E a proposito della funzione dell’intellettuale: «La funzione dell’intellettuale nella società moderna per me, in questo momento, è quella di rimpiangere il passato, a costo di essere reazionario, perché non c’è niente di più orribile di questa città e di questo potere di cui le parlavo prima. Io, per conto mio, giungo a rimpiangere l’Italia fascista, non perché c’era Mussolini e due o trecentomila piccoli borghesi pazziche erano al potere, ma perché i quaranta milioni di Italiani di allora erano infinitamente migliori dei cinquanta milioni odierni. La vita, benché povera, benché miserabile, benché ingiusta, aveva una sua grazia, una sua realtà che oggi sta perdendo giorno per giorno. La funzione dell’intellettuale quindi, per me, in questo momento, è quella di essere reazionario, ma in un senso, direi, rivoluzionario della parola: sto scrivendo appunto un saggio “Come recuperare nella rivoluzione alcune affermazioni della reazione”».

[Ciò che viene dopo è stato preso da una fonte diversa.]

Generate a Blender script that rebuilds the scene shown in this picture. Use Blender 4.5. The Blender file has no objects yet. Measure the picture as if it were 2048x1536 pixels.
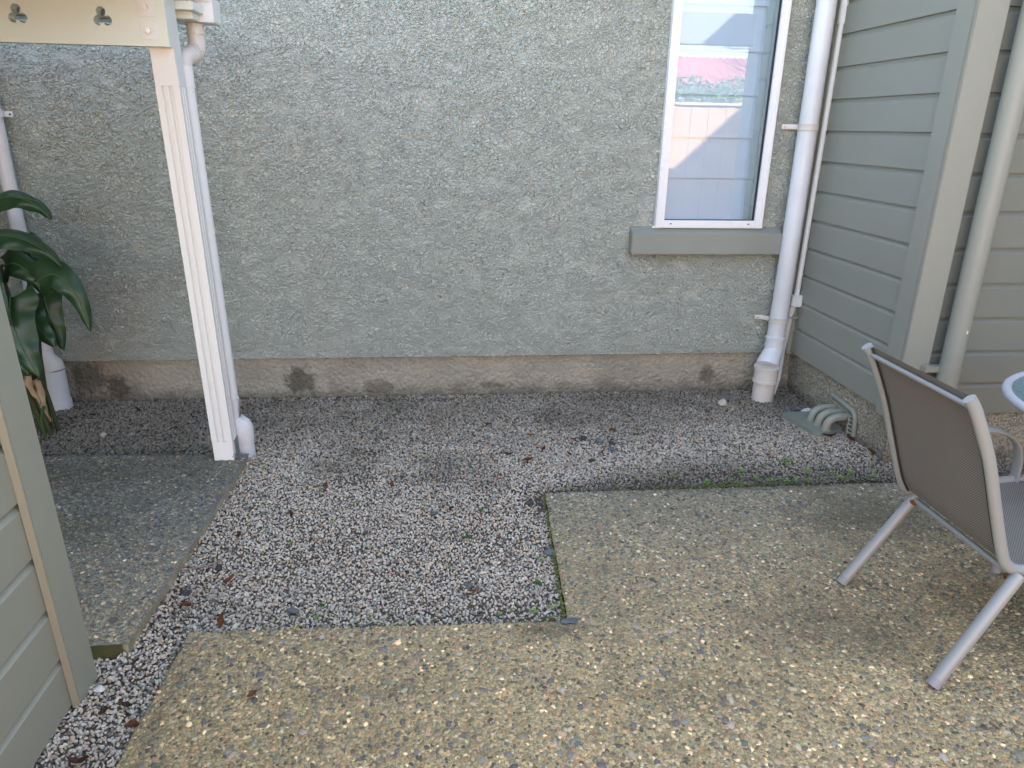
import bpy, bmesh, math, random
import numpy as np
from mathutils import Vector, Matrix

# ------------------------------------------------------------------ camera, world, sun, exposure
scene = bpy.context.scene
COL = scene.collection
CAM_H = 1.5
F_PX, PITCH, ROLL, YAW = 1437.8, 0.34416, 0.019589, -0.107059
cp, sp, cr, sr, cy_, sy_ = math.cos(PITCH), math.sin(PITCH), math.cos(ROLL), math.sin(ROLL), math.cos(YAW), math.sin(YAW)
fw = Vector((-sy_*cp, cy_*cp, -sp)); rt = Vector((cy_, sy_, 0)); up = rt.cross(fw)
r2 = rt*cr + up*sr; u2 = -rt*sr + up*cr
cam_data = bpy.data.cameras.new('camera'); cam = bpy.data.objects.new('camera', cam_data); COL.objects.link(cam)
cam_data.sensor_width = 36; cam_data.lens = F_PX*36/2048; cam_data.clip_start = .05; cam_data.clip_end = 500
m = Matrix((r2, u2, -fw)).transposed().to_4x4(); m.translation = Vector((0, 0, CAM_H)); cam.matrix_world = m
scene.camera = cam

SUN_EL = math.radians(35)
world = bpy.data.worlds.new('World'); scene.world = world; world.use_nodes = True
wn = world.node_tree.nodes; wl = world.node_tree.links; wn.clear()
sky = wn.new('ShaderNodeTexSky'); sky.sky_type = 'NISHITA'; sky.sun_disc = False
sky.sun_elevation = SUN_EL; sky.sun_rotation = 0.0; sky.air_density = 1.0; sky.dust_density = 2.0; sky.ozone_density = 0.6
hs = wn.new('ShaderNodeHueSaturation'); hs.inputs['Saturation'].default_value = .74
bg = wn.new('ShaderNodeBackground'); bg.inputs['Strength'].default_value = 0.15
wo = wn.new('ShaderNodeOutputWorld')
wl.new(sky.outputs[0], hs.inputs['Color']); wl.new(hs.outputs[0], bg.inputs[0]); wl.new(bg.outputs[0], wo.inputs[0])
sun_d = bpy.data.lights.new('sun', 'SUN'); sun = bpy.data.objects.new('sun', sun_d); COL.objects.link(sun)
sun_d.energy = 4.6; sun_d.angle = math.radians(.5); sun_d.color = (1, .95, .87)
sun.rotation_euler = Vector((0, -math.cos(SUN_EL), -math.sin(SUN_EL))).to_track_quat('-Z', 'Y').to_euler()
scene.view_settings.view_transform = 'Standard'; scene.view_settings.look = 'None'
scene.view_settings.gamma = 1; scene.view_settings.use_curve_mapping = False
scene.view_settings.exposure = 2.62
scene.cycles.max_bounces = 8; scene.cycles.diffuse_bounces = 5

R = random.Random(7); NP = np.random.default_rng(11)

# ------------------------------------------------------------------ materials
def mat(name, col=(.5, .5, .5), rough=.6, metal=0., spec=.5):
    m = bpy.data.materials.new(name); m.use_nodes = True
    b = m.node_tree.nodes['Principled BSDF']
    b.inputs['Base Color'].default_value = (*col, 1); b.inputs['Roughness'].default_value = rough
    b.inputs['Metallic'].default_value = metal; b.inputs['Specular IOR Level'].default_value = spec
    return m
class NT:
    def __init__(s, m): s.m = m; s.n = m.node_tree.nodes; s.l = m.node_tree.links; s.b = s.n['Principled BSDF']; s.out = s.n['Material Output']; s._tc = None
    def tc(s):
        if not s._tc: s._tc = s.n.new('ShaderNodeNewGeometry').outputs['Position']
        return s._tc
    def mapping(s, scale=(1, 1, 1), rot=(0, 0, 0), loc=(0, 0, 0), src=None):
        q = s.n.new('ShaderNodeMapping'); q.inputs['Scale'].default_value = scale; q.inputs['Rotation'].default_value = rot; q.inputs['Location'].default_value = loc
        s.l.new(src or s.tc(), q.inputs['Vector']); return q.outputs[0]
    def noise(s, scale, detail=3, rough=.55, dist=0, vec=None, col=False):
        q = s.n.new('ShaderNodeTexNoise'); q.inputs['Scale'].default_value = scale; q.inputs['Detail'].default_value = detail
        q.inputs['Roughness'].default_value = rough; q.inputs['Distortion'].default_value = dist
        s.l.new(vec or s.tc(), q.inputs['Vector']); return q.outputs['Color' if col else 'Fac']
    def voro(s, scale, vec=None, feat='F1', out='Distance', smooth=.3, rnd=1):
        q = s.n.new('ShaderNodeTexVoronoi'); q.feature = feat; q.inputs['Scale'].default_value = scale; q.inputs['Randomness'].default_value = rnd
        if feat == 'SMOOTH_F1': q.inputs['Smoothness'].default_value = smooth
        s.l.new(vec or s.tc(), q.inputs['Vector']); return q.outputs[out]
    def ramp(s, fac, stops):
        q = s.n.new('ShaderNodeValToRGB'); e = q.color_ramp.elements
        while len(e) < len(stops): e.new(.5)
        for i, (p, c) in enumerate(stops):
            e[i].position = p; e[i].color = (*c, 1) if hasattr(c, '__len__') else (c, c, c, 1)
        s.l.new(fac, q.inputs[0]); return q.outputs[0]
    def math(s, op, a, b=None, c=None):
        q = s.n.new('ShaderNodeMath'); q.operation = op
        for i, v in enumerate((a, b, c)):
            if v is None: continue
            if isinstance(v, (int, float)): q.inputs[i].default_value = v
            else: s.l.new(v, q.inputs[i])
        return q.outputs[0]
    def mix(s, fac, a, b, mode='MIX'):
        q = s.n.new('ShaderNodeMix'); q.data_type = 'RGBA'; q.blend_type = mode
        for i, v in ((0, fac), (6, a), (7, b)):
            if isinstance(v, (int, float)): q.inputs[i].default_value = v
            elif isinstance(v, tuple): q.inputs[i].default_value = (*v, 1)
            else: s.l.new(v, q.inputs[i])
        return q.outputs[2]
    def color(s, c): s.l.new(c, s.b.inputs['Base Color'])
    def rough(s, c): s.l.new(c, s.b.inputs['Roughness'])
    def bump(s, h, strength=.3, dist=.002):
        q = s.n.new('ShaderNodeBump'); q.inputs['Strength'].default_value = strength; q.inputs['Distance'].default_value = dist
        s.l.new(h, q.inputs['Height']); s.l.new(q.outputs[0], s.b.inputs['Normal'])
    def sep(s):
        q = s.n.new('ShaderNodeSeparateXYZ'); s.l.new(s.tc(), q.inputs[0]); return q.outputs

def paint(name, col, rough=.45, grime=.15, grain=0., dirtcol=None, spec=.4):
    m = mat(name, col, rough, spec=spec); t = NT(m)
    n1 = t.noise(2.3, 4); n2 = t.noise(38, 4, .7)
    f = t.math('MULTIPLY', t.ramp(n1, [(.35, 0.), (.75, 1.)]), grime)
    d = dirtcol or tuple(c*.62 for c in col)
    c = t.mix(f, col, d)
    sp_ = t.ramp(n2, [(.68, 0.), (.74, 1.)])
    c = t.mix(t.math('MULTIPLY', sp_, grime*.8), c, tuple(x*.5 for x in d))
    t.color(c)
    h = t.noise(90, 3, .6, vec=t.mapping((1, 1, .15) if grain else (1, 1, 1)))
    t.bump(h, .25 + grain, .0012)
    t.rough(t.math('ADD', t.math('MULTIPLY', n1, .2), rough-.1))
    return m

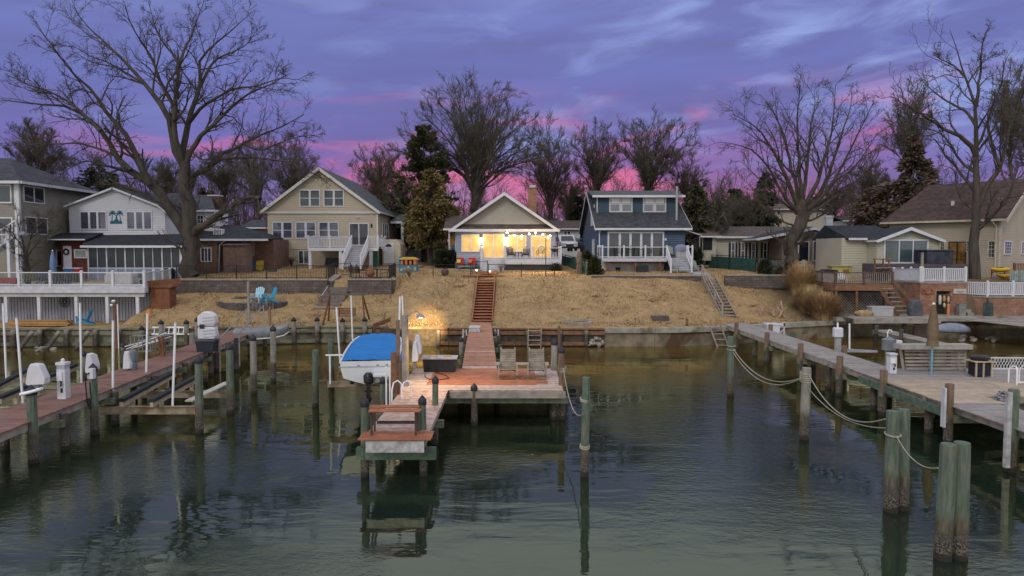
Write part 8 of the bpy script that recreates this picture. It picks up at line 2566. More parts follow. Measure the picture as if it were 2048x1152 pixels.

«Quanto alla seconda parte della domanda, io penso che l’intellettuale non deve avere paura di essere integrato dalla società perché questo non è possibile: è una leggenda nata nella sociologia, ideologica e di cui poi l’avanguardia si è appropriata in maniera anche abbastanza teppistica e faziosa. Non è possibile che la poesia venga integrata nella società, perché non può essere consumata. Sarebbe: pensi ad un soggetto di un film in cui ci fosse un’invenzione per cui un paio di scarpe non si consumino più. Immagini ad un certo punto che un calzaturificio di Varese inventi un paio di scarpe inconsumabili: questo sarebbe la rivoluzione nel mondo industriale del nord; il mondo industriale del nord crollerebbe di fronte a una cosa simile. Quindi la poesia è inconsumabile perché morirò io, morirà il mio editore, moriranno coloro che mi hanno integrato, ma la poesia non sarà ancora consumata. Quindi non si può parlare di mercificazione della poesia a livello estetico e a livello morale; se ne può parlare provvisoriamente a livello della cultura di massa soltanto». Ho letto in questi giorni di iniziative lodevoli per ricordare la figura e l’opera di Pasolini, tanti articoli di pregio e di grande interesse, con l’augurio che non sia solo commemorazione o sentimento risarcitorio.
Non vorrei però destare scandalo se chiudo dicendo che tra le cose lette mi ha colpito molto l’intervento nei giorni scorsi a Palazzo Madama del senatore Mario Occhiuto, per le argomentazioni esposte che evidenziano, al di là delle appartenenze politiche o ideologiche, non soltanto una comprensione delle tematiche pasoliniane, ma anche una sincera, e non scontata, riflessione sulle stesse, a me così pare, che mi auguro diventino patrimonio comune.